More than a hundred thousand Bosnians returned to their pre-war homes last year -- most to areas where their own ethnic group is not a majority, UN officials report.
In fact, last year was a record year for so-called "minority returns," with 102,000 out of a total of 110,000 returnees in 2002 heading back to regions where another ethnic group dominates.
"We have come a really long way since the end of the war," Udo Janz, head of the UNHCR's Bosnia operations, told a news conference, Reuters reports, in a story posted at http://www.alertnet.org/thenews/newsdesk/L05111081
The UN's refugee agency estimates that about half of those who fled or were evicted from their homes have returned. And, many who have
not returned have established new lives abroad and have chosen not to go back, Janz said.

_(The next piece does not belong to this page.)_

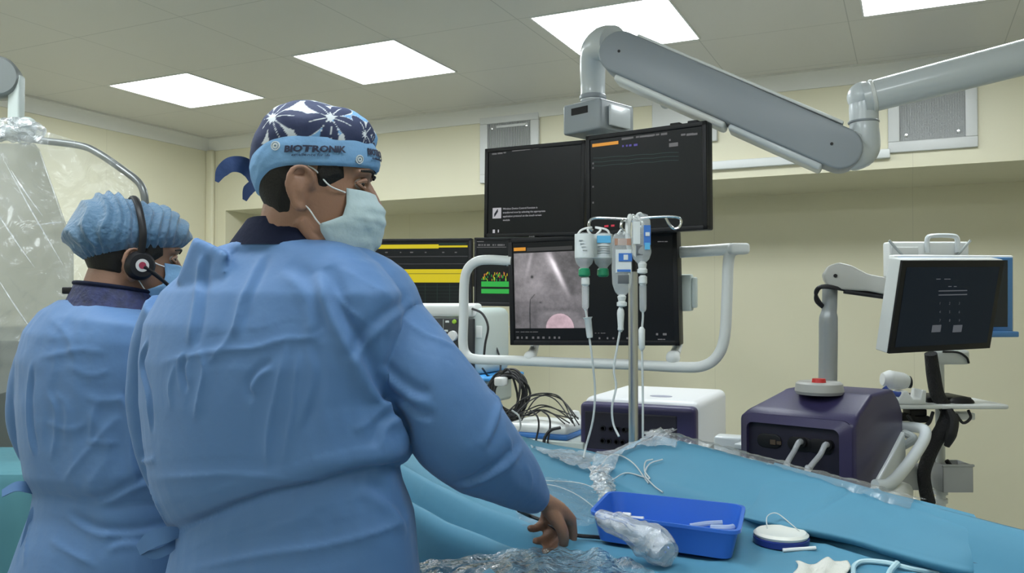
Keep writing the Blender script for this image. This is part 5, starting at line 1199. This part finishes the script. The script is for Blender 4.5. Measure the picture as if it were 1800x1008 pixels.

By the end of last year, 170,000 homes had been reclaimed by their owners - 70% of all possible under new property laws, according to the UNHCR Web site.
...BUT ECONOMIC PROBLEMS CONTINUE. "Strikes and street protests are spreading across Bosnia fueled by discontent over plunging living
standards," the Institute for War & Peace Reporting (IWPR) said in a report last month.
"Bosnian workers blame much of their worsening plight on the country's clumsy privatisation process, which has led to heavy job losses, and has been accompanied by huge wage backlogs and a mountain of company debt."